Tre di loro si avvicinano alla macchina per scambiare qualche parola; non hanno interesse a vedere i nostri documenti e non li chiedono neanche. Chiedono (loro a noi!) com’è la situazione a Slovjansk e Kramatorsk e noi gli chiediamo lo stesso di Soledar. “Mmm” risponde un uomo sulla quarantina alto, magro e con gli occhi azzurri profondamente scavati mentre mima il gesto che indica “così così” con la mano. «Russi nei dintorni?». «No no, qui no, di là (indicano verso Lysychansk) ce ne sono molti». E bombardano? «Tutto intorno sì, qui oggi ci hanno risparmiato, per il momento la situazione è tranquilla». Ma la strada verso Lysychansk? Scuotono la testa e un altro militare incrocia gli avambracci come fanno sempre qui in Ucraina quando vogliono dire «assolutamente no».

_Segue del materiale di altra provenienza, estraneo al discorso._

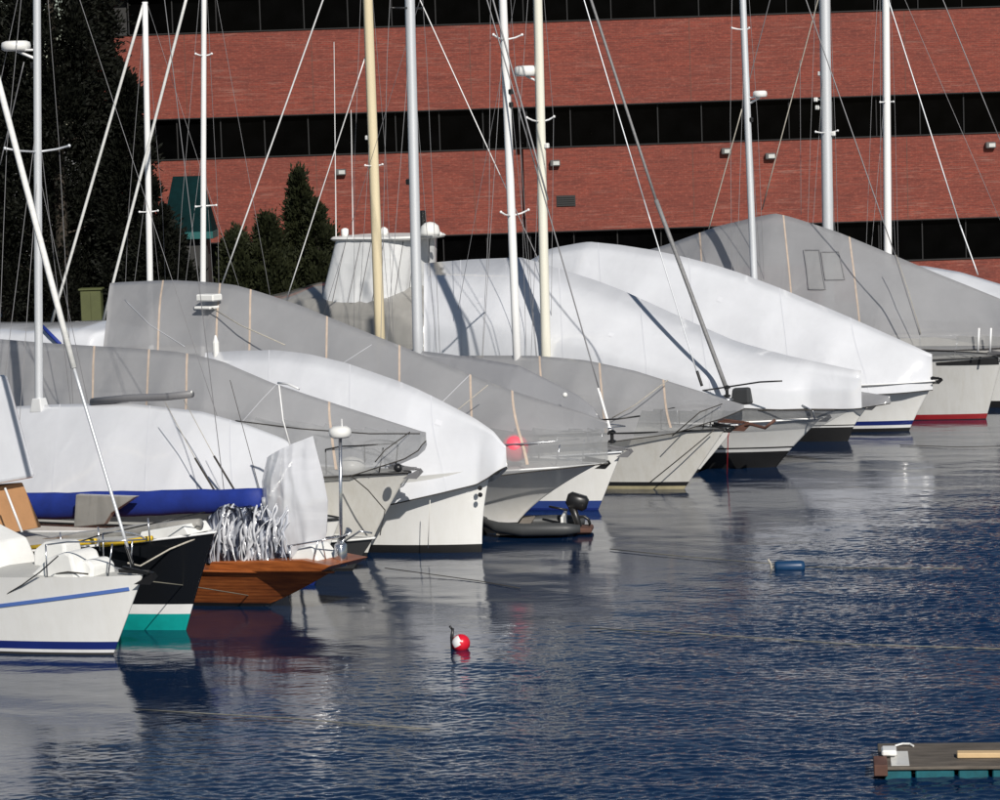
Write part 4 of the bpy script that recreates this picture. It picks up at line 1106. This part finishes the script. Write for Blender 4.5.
# ------------------------------------------------------------------ brick building
YB = 120.0
bd = thing('brick_building', 'long red brick building with dark ribbon windows behind the marina', 'building', (0, YB, .9))
def bz(px, py): return on_y(px, py, YB).z-.9
# band heights measured along x = 700
zs_ = {k: bz(700, y) for k, y in dict(t2=17, b2=97, t1=143, b1=226.5).items()}
H1 = zs_['t1']-zs_['b1']; step = zs_['t2']-zs_['t1']
xl = on_y(92, 100, YB).x; xr = 42.0
NF = 5
base = zs_['t1']-step*1                       # top of ground-floor spandrel
bands = []
for k in range(-1, 2):
    zt = zs_['t1']+step*k; bands.append((max(zt-H1, 0.0), zt))
xsplit = [xl, on_y(517, 190, YB).x, on_y(524.5, 190, YB).x, xr]
for i, (z0, z1) in enumerate(bands):
    mb = MB()
    if i == 1: mb.box(xsplit[0], xsplit[1], 0, .4, z0, z1).box(xsplit[2], xsplit[3], 0, .4, z0, z1).box(xsplit[1], xsplit[2], .3, .4, z0, z1)
    else: mb.box(xl, xr, 0, .4, z0, z1)
    sp = mb.build('brick_spandrel', 'brick', bd)
    MB().box(xl, xr, -.05, .42, z1+.003, z1+.045).build('coping', 'mullion', sp)
    if z0 > .5: MB().box(xl, xr, -.02, .42, z0-.035, z0-.003).build('lintel', 'mullion', sp)
pitchw = 43.6/ (FPX/YB)
xw0 = on_y(527, 130, YB).x
k0 = math.floor((xl-xw0)/pitchw); k1 = math.ceil((xr-xw0)/pitchw)
proto = None; pm = None
gap = step-H1
for i in range(3):
    z0 = bands[i][1]+.045
    for k in range(k0+1, k1):
        x = xw0+k*pitchw
        if x > on_y(1040, 100, YB).x or x < xl: continue
        if proto is None:
            proto = MB().box(0.02, pitchw-.02, .30, .33, 0, gap-.085).build('window', 'glass', bd); w = proto
            pm = MB().box(-.022, .022, .2, .30, 0, gap-.085).box(-.0, pitchw, .24, .30, gap-.12, gap-.085).build('mullion', 'mullion', proto)
        else:
            w = proto.copy(); COL.objects.link(w); w.parent = bd; m_ = pm.copy(); COL.objects.link(m_); m_.parent = w
        w.location = (x, 0, z0)
MB().box(xl, xr, .45, 18, 0, bands[-1][1]+gap).build('wall', 'darkwall', bd)
MB().box(xl-.3, xr, -.3, 18.3, bands[-1][1]+gap, bands[-1][1]+gap+.5).build('roof', 'darkwall', bd)
for px in (185, 312, 470, 690, 905):
    x = on_y(px, 60, YB).x
    for z0, z1 in bands[1:]: MB().box(x-.012, x+.012, -.004, .05, z0+.02, z1-.02).build('expansion_joint', 'rust', bd)
for px, py in ((341, 172), (555, 163), (726, 151), (770, 156), (990, 145)):
    p = on_y(px, py, YB); z = p.z-.9
    l = MB().box(p.x-.2, p.x+.2, -.26, -.003, z-.13, z+.12, 0, .03).box(p.x-.08, p.x+.17, -.275, -.261, z-.08, z+.07, 1).build('wall_lamp', ['lamp', 'lampface'], bd)
p = on_y(566, 201, YB); z = p.z-.9
mb = MB().box(p.x-.38, p.x+.38, -.03, -.003, z-.22, z+.22)
for i in range(5): mb.box(p.x-.35, p.x+.35, -.06, -.031, z-.2+i*.085, z-.16+i*.085)
mb.build('vent_grille', 'darkwall', bd)

# round backed chairs behind the glass are only faint outlines: hoops on the sill
# ------------------------------------------------------------------ kiosk with teal hip roof
p0 = on_y(190, 235, 113)
ks = thing('kiosk', 'small kiosk with dark teal hip roof among the trees at left', 'kiosk', (p0.x, 113, .9))
zr = p0.z-.9; hw = .95
MB().box(-hw+.25, hw-.25, -.75, .75, 0, zr-.05).build('wall', 'darkwall', ks)
za = on_y(190, 176, 113).z-.9
obj('roof', [(-hw, -1.1, zr+.15), (hw, -1.1, zr+.15), (hw, 1.1, zr+.15), (-hw, 1.1, zr+.15), (-.55, 0, za), (.55, 0, za)], [(0, 1, 5, 4), (1, 2, 5), (2, 3, 4, 5), (3, 0, 4), (3, 2, 1, 0)], 'tealroof', ks)
MB().box(-hw-.02, hw+.02, -1.13, 1.13, zr-.12, zr+.147, 0, .01).build('fascia', 'tealtrim', ks)
p0 = on_y(92, 305, 105)
cb = thing('utility_cabinet', 'olive green utility cabinet on the quay before the dark trees', 'cabinet', (p0.x, 105, .9))
hh = on_y(92, 290, 105).z-.9
MB().box(-.36, .36, -.3, .3, 0, hh, 0, .02).build('cabinet_body', 'olive', cb); MB().box(-.42, .42, -.36, .36, hh+.002, hh+.07, 0, .02).build('cabinet_lid', 'olive', cb)
MB().box(-.34, -.01, -.33, -.303, .1, hh-.08).box(.01, .34, -.33, -.303, .1, hh-.08).build('door', 'olive', cb)

# ------------------------------------------------------------------ trees
def foliage(name, parent, pts, dirs, size, mat, asp=.35, rng=None):
    n = len(pts); P = np.array(pts); D = np.array(dirs); D /= np.linalg.norm(D, axis=1)[:, None]+1e-9
    rnd = rng.randn(n, 3); S_ = np.cross(D, rnd); S_ /= np.linalg.norm(S_, axis=1)[:, None]+1e-9
    l = (size*(.6+.8*rng.rand(n)))[:, None]; w = l*asp
    V = np.stack([P-S_*w*.5, P+D*l*.55-S_*w*.6, P+D*l, P+D*l*.5+S_*w*.6], 1).reshape(-1, 3)
    idx = np.arange(n*4).reshape(-1, 4)
    return obj(name, V.tolist(), idx.tolist(), mat, parent)
def conifer(label, px, Y, ztop, rad, mat, n=9000, group=None, shape=.7, size=.4, name='conifer_tree', up=.5, zb=.5, clumps=90, seed=0, lobe=.5):
    rg = np.random.RandomState(seed); x = on_y(px, 250, Y).x
    h = ztop-.9
    t = thing(name, label, 'tree', (x, Y, .9), 0, group)
    mb = MB().tube([(0, 0, 0), (.03, .02, h*.4), (-.02, 0, h*.8), (0, 0, h*.97)], [rad*.13, rad*.10, rad*.05, .02], 8)
    for i in range(16):
        zz = zb+(h-zb)*rg.rand()*.9; th = rg.rand()*6.28; rr = rad*(1-(zz/h)**1.3)*.8+.1
        mb.tube([(0, 0, zz), (rr*.5*math.cos(th), rr*.5*math.sin(th), zz+.15), (rr*math.cos(th), rr*math.sin(th), zz+.1+.5*rr*up)], [.05, .035, .012], 5)
    mb.build('trunk', 'bark', t, True)
    # clumps along the surface, leaves inside the clumps
    P, D = [], []
    for c in range(clumps):
        u = rg.rand()**.85; zz = zb+(h-zb)*u
        env = rad*min(1, (1-u+.02)**shape*1.15)*(.75+.4*rg.rand())*min(1, .55+u*4)
        th = rg.rand()*6.28; k = env*(.35+.65*rg.rand()**.5)
        c0 = np.array([k*math.cos(th), k*math.sin(th), zz]); cr = lobe*(.5+.8*rg.rand())*(.45+.55*(1-u))
        m_ = n//clumps; q = rg.randn(m_, 3)*np.array([.5, .5, .8])*cr
        P.append(c0+q); d_ = q*.6+np.array([math.cos(th)*.5, math.sin(th)*.5, up])*cr+rg.randn(m_, 3)*.25*cr; D.append(d_)
    foliage('crown', t, np.vstack(P), np.vstack(D), size, mat, .35, rg)
    return t
TG = 'dark trees in front of the brick building'
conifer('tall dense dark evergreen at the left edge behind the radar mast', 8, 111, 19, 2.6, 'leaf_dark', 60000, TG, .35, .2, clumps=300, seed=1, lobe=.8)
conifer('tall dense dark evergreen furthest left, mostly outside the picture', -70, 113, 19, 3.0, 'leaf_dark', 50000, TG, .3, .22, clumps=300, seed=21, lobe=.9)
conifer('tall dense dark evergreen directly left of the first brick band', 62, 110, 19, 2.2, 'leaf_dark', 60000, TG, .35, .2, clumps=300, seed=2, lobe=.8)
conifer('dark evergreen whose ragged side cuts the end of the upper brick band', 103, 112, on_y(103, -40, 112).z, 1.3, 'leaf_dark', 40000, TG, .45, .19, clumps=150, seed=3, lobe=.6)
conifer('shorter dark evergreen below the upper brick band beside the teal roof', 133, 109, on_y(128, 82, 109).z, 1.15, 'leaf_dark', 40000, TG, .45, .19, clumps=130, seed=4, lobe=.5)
conifer('low dark bush at the quay below the kiosk roof', 160, 108, on_y(160, 215, 108).z, 1.3, 'leaf_dark', 20000, 'shrubs by the quay', .5, .18, 'shrub', clumps=90, seed=5, lobe=.5)
conifer('pointed dark pine standing alone before the lower brick band', 302, 109, on_y(298, 174, 109).z, 1.05, 'leaf_pine', 26000, TG, .85, .17, 'pine_tree', .9, clumps=130, seed=6, lobe=.36)
conifer('bushy dark shrub left of the lone pine', 268, 108, on_y(268, 220, 108).z, 1.1, 'leaf_pine', 18000, 'shrubs by the quay', .6, .16, 'shrub', .9, clumps=100, seed=7, lobe=.36)
conifer('round dark shrub right of the lone pine', 318, 108, on_y(318, 205, 108).z, .8, 'leaf_pine', 15000, 'shrubs by the quay', .5, .16, 'shrub', .9, clumps=80, seed=8, lobe=.34)
conifer('small dark shrub at the left end of the pine group', 236, 108, on_y(244, 232, 108).z, 1.0, 'leaf_pine', 15000, 'shrubs by the quay', .6, .16, 'shrub', .9, clumps=80, seed=9, lobe=.34)

# ------------------------------------------------------------------ floats, buoy, raft, lines
p = on_z(460, 649)
t = thing('mooring_buoy', 'round red and white mooring buoy with dark stick in open water', 'buoy', p)
mb = MB().lathe(sphere_prof(.155, 14), 20, 0, T(.02, 0, .10) @ Matrix.Rotation(R(60), 4, 'Y'))
for i, (a_, b_) in enumerate(mb.f and [(0, 0)]): pass
bo = mb.build('buoy_ball', ['redbuoy', 'white'], t, True)
for pl in bo.data.polygons:
    c = Vector(pl.center)-Vector((.02, 0, .10))
    if c.normalized().dot(Vector((-.55, -.75, .35)).normalized()) > .80: pl.material_index = 1
MB().tube([(-.12, .02, -.2), (-.13, .0, .2), (-.11, 0, .36)], [.035, .03, .022], 8).tube([(-.12, 0, .34), (-.16, 0, .4)], .02, 6).build('stick', 'plastic_black', t, True)
p = on_z(790, 569)
t = thing('mooring_float', 'blue barrel float lying on its side with a dark stick', 'float', p, R(-4))
MB().lathe([(.05, -.30), (.10, -.29), (.115, -.24), (.115, .2), (.10, .27), (.03, .29)], 14, 0, T(0, 0, .05) @ Matrix.Rotation(R(90), 4, 'Y')).build('float_barrel', 'floatblue', t, True)
MB().tube([(-.34, 0, -.1), (-.37, 0, .12), (-.42, 0, .2)], .022, 6).tube([(-.34, 0, .05), (-.2, 0, .06)], .02, 5).build('stick', 'rope', t, True)
M['rope_wet'] = paint('wet_rope', (.20, .19, .15), .6, .3, 12)
LG = 'mooring lines across the water'
def line(label, pts, r=.009, mat='rope', zz=None):
    W_ = [on_z(x, y, z) for x, y, z in pts]
    tag(MB().tube(W_, r, 5).build('mooring_line', mat, None, True), label, 'mooring line', LG)
line('thin rope from the white sloop bow crossing the wooden hull to the water', [(148, 581, 1.2), (190, 586, .75), (240, 594, .3), (275, 600, .02)], .009, 'rope_wet')
line('pale floating rope in the lower left open water', [(136, 709, .03), (200, 713, .03), (290, 718, .03), (360, 724, .03), (430, 729, .03)], .009, 'rope_wet')
line('dark rope from the white cover boat bow down to the water', [(385, 568, .1), (430, 574, .04), (480, 581, .02), (520, 588, .02)], .009, 'rope_dark')
line('rope running left from the blue float', [(610, 549, .03), (680, 556, .03), (740, 561, .03), (775, 564, .1)], .009, 'rope_wet')
line('rope running right from the blue float', [(806, 567, .03), (880, 568, .03), (966, 568, .03)], .009, 'rope_wet')
line('long pale rope lying across the open water at right', [(590, 628, .03), (700, 634, .03), (850, 644, .03), (1010, 649, .03)], .009, 'rope_wet')
line('faint line on the water below the red stripe hull', [(900, 445, .03), (960, 447, .03), (1010, 446, .03)], .009, 'rope_dark')

# raft
pa, pb_ = on_z(884, 779, 0), on_z(1004, 778, 0)
rz = math.atan2(pb_.y-pa.y, pb_.x-pa.x)
t = thing('work_raft', 'low plank work raft on teal floats in the lower right corner', 'raft', pa, rz)
MB().box(-.06, 3.2, -.04, 1.45, .125, .17, 0, .01).build('deck', 'planks', t)
x = .0
for wd in (.36, .52, .40, .46, .5, .4):
    MB().box(x+.01, x+wd, .0, 1.4, -.12, .122, 0, .015).build('float_box', 'tealraft', t); x += wd+.045
MB().box(-.13, .05, -.06, .52, .05, .20, 0, .01).build('end_post', 'rust', t)
MB().box(.10, .34, .02, .9, .173, .178).build('pale_patch', 'hull_cream', t)
t2 = MB().box(0, 2.6, -.07, .12, 0, .07, 0, .01).build('loose_plank', 'newplank'); q = on_z(957, 756, .19); t2.location = (q.x, q.y, .173); t2.rotation_euler = (0, 0, rz+R(-1)); tag(t2, 'fresh pale pine plank lying on the raft', 'plank')
t3 = MB().box(-.10, .10, -.16, .16, 0, .08, 0, .02).build('white_box', 'plastic_white'); q = on_z(889, 751, .24); t3.location = (q.x, q.y, .202); t3.rotation_euler = (0, 0, rz); tag(t3, 'small white box on the left end of the raft', 'box')
t4 = MB().tube([(0, 0, 0), (.10, .04, .02), (.2, .03, .02), (.25, -.03, 0)], .014, 6).build('white_rail', 'plastic_white'); q = on_z(895, 745, .2); t4.location = (q.x, q.y, .19); t4.rotation_euler = (0, 0, rz); tag(t4, 'curved white rail piece behind the white box on the raft', 'rail')

# ------------------------------------------------------------------ light
SUN_EL = R(34); sx, sy = .29, -.957
w = bpy.data.worlds.new('World'); sc.world = w; w.use_nodes = True
nt = w.node_tree; bg = nt.nodes['Background']; sky = nt.nodes.new('ShaderNodeTexSky'); sky.sky_type = 'NISHITA'; sky.sun_disc = False
sky.sun_elevation = SUN_EL; sky.sun_rotation = math.atan2(sx, sy); sky.air_density = 1.0; sky.dust_density = .4; sky.ozone_density = 2.0
nt.links.new(sky.outputs['Color'], bg.inputs['Color']); bg.inputs['Strength'].default_value = .049
ld = bpy.data.lights.new('sun', 'SUN'); ld.energy = 4.35; ld.angle = R(.53); ld.color = (1, .95, .87)
lo = bpy.data.objects.new('sun', ld); COL.objects.link(lo)
to = Vector((sx*math.cos(SUN_EL), sy*math.cos(SUN_EL), math.sin(SUN_EL))); lo.rotation_euler = to.to_track_quat('Z', 'Y').to_euler(); lo.location = to*60
sc.view_settings.view_transform = 'Standard'; sc.view_settings.look = 'None'; sc.view_settings.exposure = 0; sc.view_settings.gamma = 1
sc.render.engine = 'CYCLES'; sc.cycles.max_bounces = 8; sc.cycles.transparent_max_bounces = 12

IN MEZZO A UNA STRADINA sterrata ci sono dei bambini che giocano con un uomo adulto, proviamo ad avvicinarci con discrezione ma l’uomo subito richiama i bambini e urla per farli rientrare. Quando siamo ancora a più di venti metri il gruppo è già tutto in un cortile sbarrato da un cancello di ferro che l’uomo fa sbattere rumorosamente e decidiamo che è meglio non disturbare.
Una signora esce di casa a passo svelto e proviamo a chiederle come va. Si gira con un sorriso forzato e alza il pollice della mano destra, «non vedete? Va tutto benissimo». «Tutto benissimo» ripete mentre si gira e, accelerando ancora di più il passo, si allontana.